Jesus helps Nicodemus go deeper into the mystery of the Kingdom. Believing in Jesus -which will be the central theme of the whole dialogue- supposes «being born again», «being reborn» of water and of the Spirit. Faith in Jesus – and baptism, which will be the rite of entry into the new community – has profound consequences in one’s life. It is not about acquiring knowledge or changing some rituals or customs: being born again indicates the radical nature of the change that the «Jesus event» implies for the life of humanity.
Reflection
The Gospel, with its affirmations about «rebirth», challenges us just like Nicodemus: does the Easter that we are celebrating have profound effects of rebirth in us? On the day of our Baptism we receive through the sign of water and the action of the Spirit the new existence of the Risen One. Celebrating Easter is reviving that baptismal grace. On Easter night, at the Vigil, we renew our baptismal promises. Were they just routine words, or did we mean them? Have we understood faith in Christ as a new life that has been given to us and that is more revolutionary than we thought, because it shakes our convictions and tendencies?

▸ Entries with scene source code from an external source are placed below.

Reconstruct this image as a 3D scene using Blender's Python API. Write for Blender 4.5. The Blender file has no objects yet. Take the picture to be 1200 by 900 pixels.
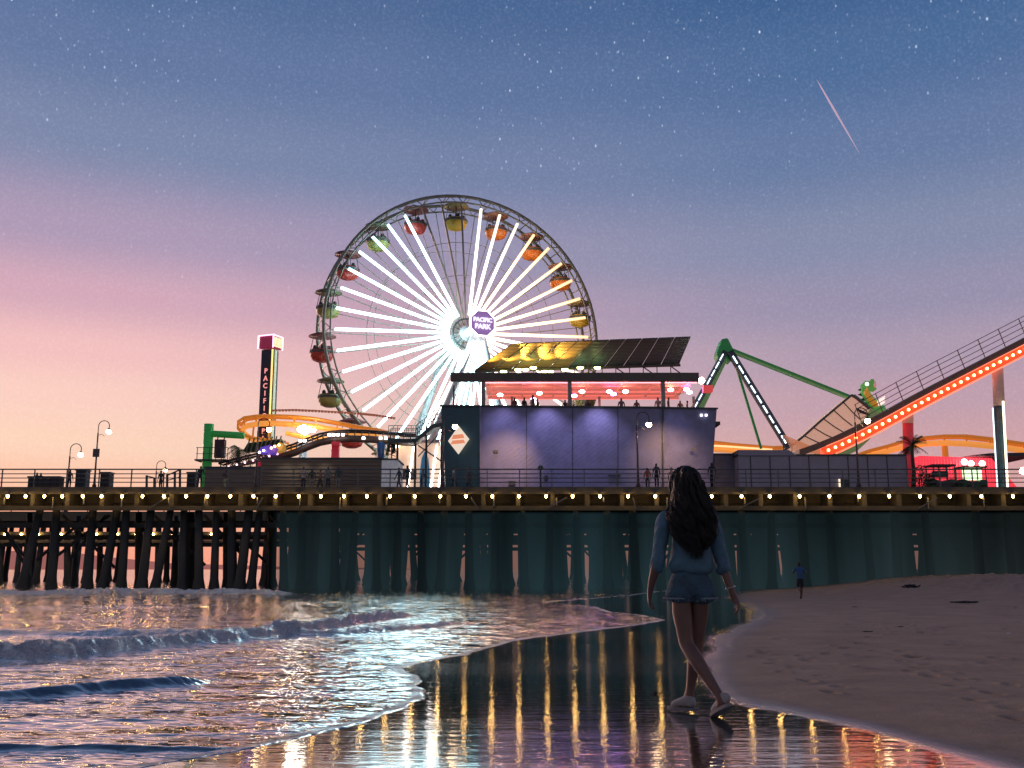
import bpy, bmesh, math, random
import numpy as np
from mathutils import Vector, Matrix
random.seed(7)
rnd = random.Random(11)
PI = math.pi
scn = bpy.context.scene
col = scn.collection
# ------------------------------------------------------------------ camera
TH = math.atan(217/1200); CT, ST = math.cos(TH), math.sin(TH)
CAMZ = 1.0
cam_d = bpy.data.cameras.new('camera'); cam = bpy.data.objects.new('camera', cam_d); col.objects.link(cam)
cam_d.lens = 36; cam_d.sensor_width = 36; cam_d.clip_end = 20000; cam_d.clip_start = .05
cam.location = (0, 0, CAMZ); cam.rotation_euler = (PI/2+TH, 0, 0)
scn.camera = cam
def P(px, py, Y):
    "point of the plane y=Y seen at survey position px,py of the 1200x900 reference"
    u = (px-600)/1200; v = (450-py)/1200
    t = Y/(CT-v*ST)
    return Vector((u*t, Y, CAMZ+(ST+v*CT)*t))
def ss(t):
    t = np.clip(t, 0, 1); return t*t*(3-2*t)
# ------------------------------------------------------------------ mesh helpers
class MB:
    def __init__(s): s.v = []; s.f = []; s.m = []
    def add(s, vs, fs, mi=0):
        o = len(s.v); s.v += [tuple(p) for p in vs]
        for f in fs: s.f.append(tuple(i+o for i in f)); s.m.append(mi)
        return s
    def box(s, c, d, rz=0, mi=0, M=None):
        x, y, z = d[0]/2, d[1]/2, d[2]/2
        vs = [Vector(p) for p in ((-x,-y,-z),(x,-y,-z),(x,y,-z),(-x,y,-z),(-x,-y,z),(x,-y,z),(x,y,z),(-x,y,z))]
        R = M if M is not None else Matrix.Rotation(rz, 3, 'Z')
        c = Vector(c)
        return s.add([c+R@p for p in vs], [(0,3,2,1),(4,5,6,7),(0,1,5,4),(1,2,6,5),(2,3,7,6),(3,0,4,7)], mi)
    def bar(s, a, b, w, h=None, mi=0, up=(0,0,1)):
        a, b = Vector(a), Vector(b); h = h or w
        d = b-a; L = d.length
        if L < 1e-6: return s
        z = d/L; u = Vector(up)
        if abs(z.dot(u)) > .98: u = Vector((1,0,0)) if abs(z.x) < .9 else Vector((0,1,0))
        x = z.cross(u).normalized(); y = x.cross(z)
        vs = []
        for p in (a, b):
            for sx, sy in ((-1,-1),(1,-1),(1,1),(-1,1)): vs.append(p+x*sx*w/2+y*sy*h/2)
        return s.add(vs, [(0,1,2,3),(7,6,5,4),(0,4,5,1),(1,5,6,2),(2,6,7,3),(3,7,4,0)], mi)
    def tube(s, pts, r, n=8, mi=0, closed=False, cap=True):
        pts = [Vector(p) for p in pts]; N = len(pts)
        rr = r if isinstance(r, (list, tuple)) else [r]*N
        rings = []; prev = None
        for i, p in enumerate(pts):
            if closed: t = pts[(i+1) % N]-pts[i-1]
            else: t = pts[min(i+1, N-1)]-pts[max(i-1, 0)]
            t.normalize()
            if prev is None:
                u = Vector((0,0,1)) if abs(t.z) < .9 else Vector((1,0,0))
                x = t.cross(u).normalized()
            else:
                x = (prev-t*prev.dot(t)).normalized()
            prev = x; y = t.cross(x)
            rings.append([p+(x*math.cos(2*PI*k/n)+y*math.sin(2*PI*k/n))*rr[i] for k in range(n)])
        vs = [q for R in rings for q in R]; fs = []
        for i in range(N if closed else N-1):
            j = (i+1) % N
            for k in range(n): fs.append((i*n+k, i*n+(k+1) % n, j*n+(k+1) % n, j*n+k))
        if cap and not closed: fs += [tuple(range(n))[::-1], tuple((N-1)*n+k for k in range(n))]
        return s.add(vs, fs, mi)
    def ball(s, c, r, n=10, m=6, mi=0, sc=(1,1,1)):
        c = Vector(c); vs = [c+Vector((0,0,r*sc[2]))]
        for i in range(1, m):
            a = PI*i/m
            for k in range(n):
                b = 2*PI*k/n
                vs.append(c+Vector((r*sc[0]*math.sin(a)*math.cos(b), r*sc[1]*math.sin(a)*math.sin(b), r*sc[2]*math.cos(a))))
        vs.append(c-Vector((0,0,r*sc[2]))); fs = [(0, 1+k, 1+(k+1) % n) for k in range(n)]
        for i in range(m-2):
            for k in range(n):
                fs.append((1+i*n+k, 1+(i+1)*n+k, 1+(i+1)*n+(k+1) % n, 1+i*n+(k+1) % n))
        L = len(vs)-1; o = 1+(m-2)*n
        fs += [(L, o+(k+1) % n, o+k) for k in range(n)]
        return s.add(vs, fs, mi)
    def lathe(s, c, prof, n=16, mi=0, sc=(1,1)):
        c = Vector(c); vs = []; fs = []
        for r, z in prof:
            for k in range(n): vs.append(c+Vector((r*sc[0]*math.cos(2*PI*k/n), r*sc[1]*math.sin(2*PI*k/n), z)))
        for i in range(len(prof)-1):
            for k in range(n): fs.append((i*n+k, i*n+(k+1) % n, (i+1)*n+(k+1) % n, (i+1)*n+k))
        fs += [tuple(range(n))[::-1], tuple((len(prof)-1)*n+k for k in range(n))]
        return s.add(vs, fs, mi)
    def prism(s, poly, off, mi=0):
        poly = [Vector(p) for p in poly]; off = Vector(off); n = len(poly)
        fs = [tuple(range(n)), tuple(range(2*n-1, n-1, -1))]
        for k in range(n): fs.append((k, n+k, n+(k+1) % n, (k+1) % n))
        return s.add(poly+[p+off for p in poly], fs, mi)
    def build(s, name, mats, parent=None, smooth=False, bevel=0, label=None):
        org = Vector((0,0,0))
        if parent is not None: org = Vector(parent['_org'])
        else:
            a = np.array(s.v); org = Vector(((a[:,0].min()+a[:,0].max())/2, (a[:,1].min()+a[:,1].max())/2, a[:,2].min()))
        me = bpy.data.meshes.new(name)
        me.from_pydata([(p[0]-org.x, p[1]-org.y, p[2]-org.z) for p in s.v], [], s.f)
        if not isinstance(mats, (list, tuple)): mats = [mats]
        for m in mats: me.materials.append(m)
        me.polygons.foreach_set('material_index', s.m)
        bm = bmesh.new(); bm.from_mesh(me); bmesh.ops.recalc_face_normals(bm, faces=bm.faces)
        if bevel: bmesh.ops.bevel(bm, geom=list(bm.edges), offset=bevel, segments=1, affect='EDGES')
        bm.to_mesh(me); bm.free()
        if smooth:
            me.polygons.foreach_set('use_smooth', [True]*len(me.polygons))
        o = bpy.data.objects.new(name, me); col.objects.link(o)
        o['_org'] = tuple(org)
        if parent is not None: o.parent = parent
        else: o.location = org
        if label: o['label'] = label
        return o
def tag(o, label=None, cat=None, group=None, kind=None):
    if label: o['label'] = label
    if cat: o['category'] = cat
    if group: o['group'] = group
    if kind: o['kind'] = kind
    return o
def thing(name, label, cat, loc, group=None):
    o = bpy.data.objects.new(name, None); col.objects.link(o)
    o.location = loc; o['_org'] = tuple(loc); o.empty_display_size = .2
    return tag(o, label, cat, group)
CH = {}
def dup(root, loc, label=None, rz=0, sc=1, group=None):
    r = root.copy(); col.objects.link(r); r.location = loc; r.rotation_euler = (0,0,rz); r.scale = (sc,)*3
    if label: r['label'] = label
    if group: r['group'] = group
    for ch in list(root.children):
        c = ch.copy(); col.objects.link(c); c.parent = r
        for g in list(ch.children):
            d = g.copy(); col.objects.link(d); d.parent = c
    return r
# ------------------------------------------------------------------ materials
def lin(c):
    return tuple(((x/255)/12.92 if x/255 <= .04045 else ((x/255+.055)/1.055)**2.4) for x in c)
class NT:
    def __init__(s, m): s.t = m.node_tree; s.n = s.t.nodes; s.l = s.t.links
    def new(s, typ, **kw):
        n = s.n.new(typ)
        for k, v in kw.items():
            if k == 'inp':
                for kk, vv in v.items():
                    if hasattr(vv, 'is_linked') or isinstance(vv, bpy.types.NodeSocket): s.l.new(vv, n.inputs[kk])
                    else: n.inputs[kk].default_value = vv
            else: setattr(n, k, v)
        return n
    def math(s, op, a, b=0, c=0, clamp=False):
        n = s.n.new('ShaderNodeMath'); n.operation = op; n.use_clamp = clamp
        for i, v in enumerate((a, b, c)):
            if isinstance(v, bpy.types.NodeSocket): s.l.new(v, n.inputs[i])
            else: n.inputs[i].default_value = v
        return n.outputs[0]
    def mix(s, f, a, b, typ='MIX'):
        n = s.n.new('ShaderNodeMix'); n.data_type = 'RGBA'; n.blend_type = typ
        for k, v in ((0, f), (6, a), (7, b)):
            if isinstance(v, bpy.types.NodeSocket): s.l.new(v, n.inputs[k])
            elif isinstance(v, (int, float)): n.inputs[k].default_value = v
            else: n.inputs[k].default_value = (*v[:3], 1)
        return n.outputs[2]
    def ramp(s, f, stops, interp='LINEAR'):
        n = s.n.new('ShaderNodeValToRGB'); n.color_ramp.interpolation = interp
        e = n.color_ramp.elements
        while len(e) < len(stops): e.new(.5)
        for i, (p, c) in enumerate(stops): e[i].position = p; e[i].color = (*c[:3], 1)
        s.l.new(f, n.inputs[0]); return n.outputs[0]
    def mr(s, v, a, b, c=0, d=1, smooth=False):
        n = s.n.new('ShaderNodeMapRange'); n.interpolation_type = 'SMOOTHSTEP' if smooth else 'LINEAR'
        s.l.new(v, n.inputs[0])
        for i, x in enumerate((a, b, c, d)): n.inputs[i+1].default_value = x
        return n.outputs[0]
MATS = {}
def mat(name, c, rough=.6, metal=0, var=.35, scale=1.5, bump=.15, bscale=12, emit=None, es=0, stretch=(1,1,1), spec=.5, dirt=.3, coord='Object'):
    if name in MATS: return MATS[name]
    m = bpy.data.materials.new(name); m.use_nodes = True; t = NT(m)
    b = t.n['Principled BSDF']
    tc = t.new('ShaderNodeTexCoord'); mp = t.new('ShaderNodeMapping', inp={'Vector': tc.outputs[coord], 'Scale': stretch})
    nz = t.new('ShaderNodeTexNoise', inp={'Vector': mp.outputs[0], 'Scale': scale, 'Detail': 6, 'Roughness': .65})
    n2 = t.new('ShaderNodeTexNoise', inp={'Vector': mp.outputs[0], 'Scale': bscale, 'Detail': 4})
    f = t.mr(nz.outputs[0], .3, .7)
    dark = tuple(x*(1-var) for x in c); lite = tuple(min(1, x*(1+var*.6)) for x in c)
    cc = t.mix(f, dark, lite)
    f2 = t.mr(n2.outputs[0], .55, .75)
    cc = t.mix(t.math('MULTIPLY', f2, dirt), cc, tuple(x*.35+.004 for x in c))
    t.l.new(cc, b.inputs['Base Color'])
    t.l.new(t.mr(nz.outputs[0], .3, .7, max(.03, rough-.12), min(1, rough+.12)), b.inputs['Roughness'])
    b.inputs['Metallic'].default_value = metal
    b.inputs['Specular IOR Level'].default_value = spec
    if bump:
        bp = t.new('ShaderNodeBump', inp={'Height': n2.outputs[0], 'Strength': bump, 'Distance': .02}); t.l.new(bp.outputs[0], b.inputs['Normal'])
    if emit:
        b.inputs['Emission Color'].default_value = (*emit, 1); b.inputs['Emission Strength'].default_value = es
    MATS[name] = m; return m
def glow(name, c, s):
    if name in MATS: return MATS[name]
    m = bpy.data.materials.new(name); m.use_nodes = True; b = m.node_tree.nodes['Principled BSDF']
    b.inputs['Base Color'].default_value = (.5,.5,.5,1); b.inputs['Emission Color'].default_value = (*c, 1); b.inputs['Emission Strength'].default_value = s
    MATS[name] = m; return m
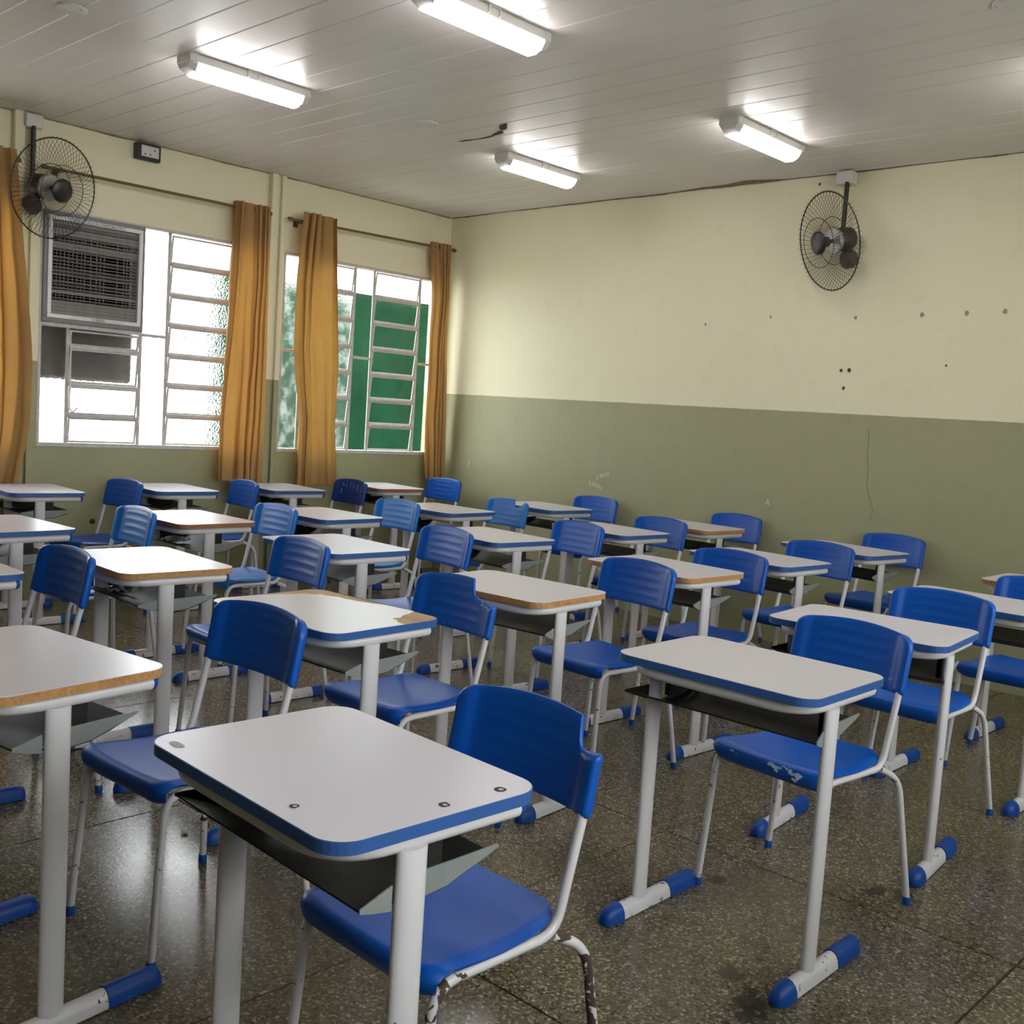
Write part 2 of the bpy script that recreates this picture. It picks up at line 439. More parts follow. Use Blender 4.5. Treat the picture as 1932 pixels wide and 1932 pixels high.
W1 = (-3.50, -1.895); W2 = (-1.685, -0.085); W3 = (-5.32, -3.72); W4 = (-7.13, -5.53)
wl = tag(add('wall_left', wall_with_openings('wall_left', 'x', -WT, 0, RY, 0, [(a, b, SILL, HEAD) for a, b in (W1, W2, W3)])),
         'cream over olive window wall with mustard curtains', None, None, 'structure')
wb = tag(add('wall_back', wall_with_openings('wall_back', 'y', 0, WT, -WT, RX+WT, [])), 'cream over olive green back wall', None, None, 'structure')
RW = [(-3.3, -1.2, 1.0, 2.5), (-6.0, -3.9, 1.0, 2.5)]
wr = tag(add('wall_right', wall_with_openings('wall_right', 'x', RX, RX+WT, RY, 0, RW)), 'cream over olive wall on the right', None, None, 'structure')
wf = tag(add('wall_front', wall_with_openings('wall_front', 'y', RY-WT, RY, -WT, RX+WT, [])), 'cream over olive front wall', None, None, 'structure')

cbd = tag(empty('added_dark_board', (3.72, RY+0.006, 0.85)), 'unseen dark green board added to cut bounce off the front wall', 'added_dark_board')  # unseen board added so the front wall bounces less light
add('board', box_mesh('board', simple('dark_board_green', (0.015, 0.04, 0.03), 0.7), -2.6, 2.6, 0, 0.03, 0, 1.3), cbd)
add('ledge', box_mesh('ledge', simple('dark_board_wood', (0.12, 0.07, 0.035), 0.5), -2.65, 2.65, 0, 0.08, -0.05, 0), cbd)

# dirty gap where walls meet the ceiling
def dirt_strip(name, parent, axis, u0, u1, bulges, n=160):
    bm = bmesh.new(); row = []
    for i in range(n+1):
        u = u0+(u1-u0)*i/n
        h = 0.006+0.008*max(0, mnoise.noise(Vector((u*3.1, 7.7, 0.3))))+0.007*max(0, mnoise.noise(Vector((u*11, 2.7, 0.3))))
        for (c, w, k) in bulges: h += k*math.exp(-((u-c)/w)**2)*(0.8+0.5*mnoise.noise(Vector((u*20, 1, 1))))
        d = -0.003
        p0 = (u, d, H+0.001) if axis == 'y' else (-d, u, H+0.001)
        p1 = (u, d, H-h) if axis == 'y' else (-d, u, H-h)
        row.append((bm.verts.new(p0), bm.verts.new(p1)))
    for (a, b), (c, d) in zip(row, row[1:]): bm.faces.new((a, b, d, c))
    return add(name, mesh_from(bm, name, M_dirt), parent)
dirt_strip('dirt_line', wb, 'y', 0.01, RX-0.01, [(2.2, 0.12, 0.006)])
dirt_strip('dirt_line', wl, 'x', RY+0.02, -0.01, [])
# peeled dirty edge of the ceiling above the back wall
bm = bmesh.new(); row = []
for i in range(121):
    u = 1.2+(5.2-1.2)*i/120
    h = 0.012+0.02*max(0, mnoise.noise(Vector((u*4.1, 3.7, 0.3))))+0.07*math.exp(-((u-2.97)/0.16)**2)+0.035*math.exp(-((u-2.62)/0.2)**2)+0.012*mnoise.noise(Vector((u*16, 0, 0)))
    row.append((bm.verts.new((u, -0.001, -0.002)), bm.verts.new((u, -max(0.004, h), -0.002))))
for (a, b), (c, d) in zip(row, row[1:]): bm.faces.new((a, b, d, c))
add('dirt_stain', mesh_from(bm, 'dirt_stain', M_dirt), ceiling)

# concrete posts on the window wall (two ridges and a groove)
def post(name, y0, y1, label):
    t = tag(empty(name, (0, 0, 0)), label, None, None, 'structure')
    w = (y1-y0)
    add('ridge', box_mesh('ridge', M_wall, 0, 0.05, y0, y0+w*0.40, 0, H, 0.004), t)
    add('ridge', box_mesh('ridge', M_wall, 0, 0.042, y1-w*0.30, y1, 0, H, 0.004), t)
    add('groove', box_mesh('groove', M_wall, 0, 0.012, y0+w*0.40, y1-w*0.30, 0, H), t)
    return t
post('trim_1', -1.845, -1.715, 'grooved concrete post on the wall between the two windows')
post('trim_2', -3.69, -3.53, 'grooved concrete post on the wall left of the air cooler')

# marks on the back wall (children of the wall)
def spot(parent, cx, cz, rx, rz, mat, name='nail_hole', wall='back'):
    bm = bmesh.new(); vs = []
    for j in range(9):
        a = 2*math.pi*j/9; k = 0.8+0.4*random.random()
        p = (cx+rx*k*math.cos(a), -0.0015, cz+rz*k*math.sin(a)) if wall == 'back' else (0.0015, cx+rx*k*math.cos(a), cz+rz*k*math.sin(a))
        vs.append(bm.verts.new(p))
    bm.faces.new(vs); add(name, mesh_from(bm, name, mat), parent)
for (x, z, r, mt) in ((2.68, 2.118, .010, M_holelight), (3.189, 2.162, .009, M_holelight), (3.79, 2.147, .011, M_holelight), (4.212, 2.157, .014, M_holelight), (4.477, 2.165, .013, M_holelight),
                      (4.691, 2.17, .013, M_holelight), (3.727, 1.818, .010, M_hole), (3.781, 1.819, .012, M_hole), (3.753, 1.705, .010, M_hole), (4.388, 1.859, .007, M_hole), (3.46, 3.0, .008, M_hole)):
    spot(wb, x, z, r, r*1.2, mt)
spot(wl, -3.111, 0.502, 0.022, 0.022, M_crack, 'wall_hole', 'left')
bm = bmesh.new()
ribbon(bm, [(3.948, 0, 1.457), (3.955, 0, 1.38), (3.95, 0, 1.30), (3.97, 0, 1.20), (3.965, 0, 1.12), (3.995, 0, 1.03), (4.025, 0, 0.96), (4.01, 0, 0.88)], 0.0025, (0, -1, 0), 0.0015)
add('crack', mesh_from(bm, 'crack', simple('wall_crack', (0.11, 0.095, 0.06), 0.9)), wb)
bm = bmesh.new(); ribbon(bm, [(1.885, 0, 1.35), (1.89, 0, 1.0), (1.88, 0, 0.6)], 0.0025, (0, -1, 0), 0.0012)
add('panel_joint', mesh_from(bm, 'panel_joint', M_holelight), wb)

GLY = {'L': [[(0, 1), (0, 0), (.6, 0)]], 'U': [[(0, 1), (0, .2), (.3, 0), (.6, .2), (.6, 1)]], 'A': [[(0, 0), (.35, 1), (.7, 0)], [(.15, .4), (.55, .4)]],
       'N': [[(0, 0), (0, 1), (.6, 0), (.6, 1)]], 'S': [[(.6, .9), (.3, 1), (0, .75), (.55, .35), (.3, 0), (0, .1)]], 'M': [[(0, 0), (.1, 1), (.4, .3), (.7, 1), (.8, 0)]],
       'I': [[(.1, 0), (.1, 1)]], 'R': [[(0, 0), (0, 1), (.5, .9), (.5, .6), (0, .5), (.6, 0)]], 'J': [[(.1, 1), (.6, 1)], [(.4, 1), (.4, .2), (.2, 0), (0, .2)]],
       'T': [[(0, 1), (.7, 1)], [(.35, 1), (.35, 0)]], 'E': [[(.6, 1), (0, 1), (0, 0), (.6, 0)], [(0, .5), (.5, .5)]], 'B': [[(0, 0), (0, 1), (.5, .85), (.4, .55), (0, .5), (.6, .3), (.5, 0), (0, 0)]]}
def scrawl(bm, text, org, ux, uz, nrm, h, w, jit=0.08, adv=1.05, seed=1):
    rr = random.Random(seed); org = Vector(org); ux = Vector(ux); uz = Vector(uz); x = 0
    for ch in text:
        if ch == ' ': x += h*0.6; continue
        dy = rr.uniform(-.2, .2)*h
        for st in GLY[ch]:
            ribbon(bm, [org+ux*(x+(px*0.75+rr.uniform(-jit, jit))*h)+uz*((py+rr.uniform(-jit, jit))*h+dy) for px, py in st], w, nrm, 0.0016)
        x += h*0.75*adv
for k, (t, x, z, h, sl) in enumerate((('LUANA', 1.81, 0.955, 0.032, 0.30), ('SAMIRA', 1.735, 0.905, 0.030, -0.20), ('J', 0.375, 0.925, 0.055, 0), ('A', 3.27, 0.905, 0.05, 0))):
    bm = bmesh.new(); scrawl(bm, t, (x, 0, z), Vector((1, 0, sl)).normalized(), (0.1, 0, 1), (0, -1, 0), h, 0.007, seed=k+3)
    add('scratched_writing', mesh_from(bm, 'scratched_writing', M_chalk), wb)

# crack and cover plates on the ceiling
bm = bmesh.new()
ribbon(bm, [(1.955, -1.774, 0), (2.02, -1.77, 0), (2.1, -1.758, 0), (2.165, -1.755, 0), (2.22, -1.76, 0), (2.27, -1.772, 0)], lambda s: 0.006+0.016*math.sin(s*9)**2, (0, 0, -1), 0.002)
ribbon(bm, [(2.25, -1.775, 0), (2.30, -1.785, 0), (2.345, -1.80, 0), (2.37, -1.825, 0)], lambda s: 0.012+0.028*math.sin(s*3), (0, 0, -1), 0.0025)
ribbon(bm, [(2.39, -1.835, 0), (2.42, -1.86, 0), (2.46, -1.895, 0), (2.505, -1.92, 0)], lambda s: 0.05*math.sin(0.4+s*2.5), (0, 0, -1), 0.003)
add('crack', mesh_from(bm, 'crack', M_crack), ceiling)

def cover_plate(x, y, label):
    t = tag(empty('ceiling_cover_plate', (x, y, H)), label, 'cover plate', 'round plates on the ceiling')
    bm = bmesh.new(); lathe(bm, [(0, -0.012), (0.055, -0.012), (0.066, -0.010), (0.07, -0.004), (0.07, 0)], 28)
    add('disc', mesh_from(bm, 'disc', M_white, True, 40), t)
    bm = bmesh.new()
    for s in (-1, 1): lathe(bm, [(0, -0.0145), (0.0045, -0.014), (0.005, -0.012)], 8, Matrix.Translation((0.05*s, 0.02*s, 0)))
    add('screw', mesh_from(bm, 'screw', M_chrome), t)
    bm = bmesh.new(); box(bm, -0.003, 0.003, -0.06, 0.06, -0.0135, -0.012)
    add('seam', mesh_from(bm, 'seam', M_white), t)
cover_plate(2.094, -2.164, 'round white cover plate on the ceiling beside the dark crack')
cover_plate(2.083, -4.245, 'round white cover plate at the top left corner of the ceiling')
cover_plate(5.349, -2.138, 'round white cover plate at the top right corner of the ceiling')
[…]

To be born again is to receive the life of God. It is not like changing your dress or washing your face. It affects our whole being. Since we believe in Christ and live his life, since Baptism, we have to be in a continuous attitude of rebirth, especially now at Easter: so that the life of God that is in us, animated by his Spirit, grows and does not is turned off by fatigue or by the temptations of life.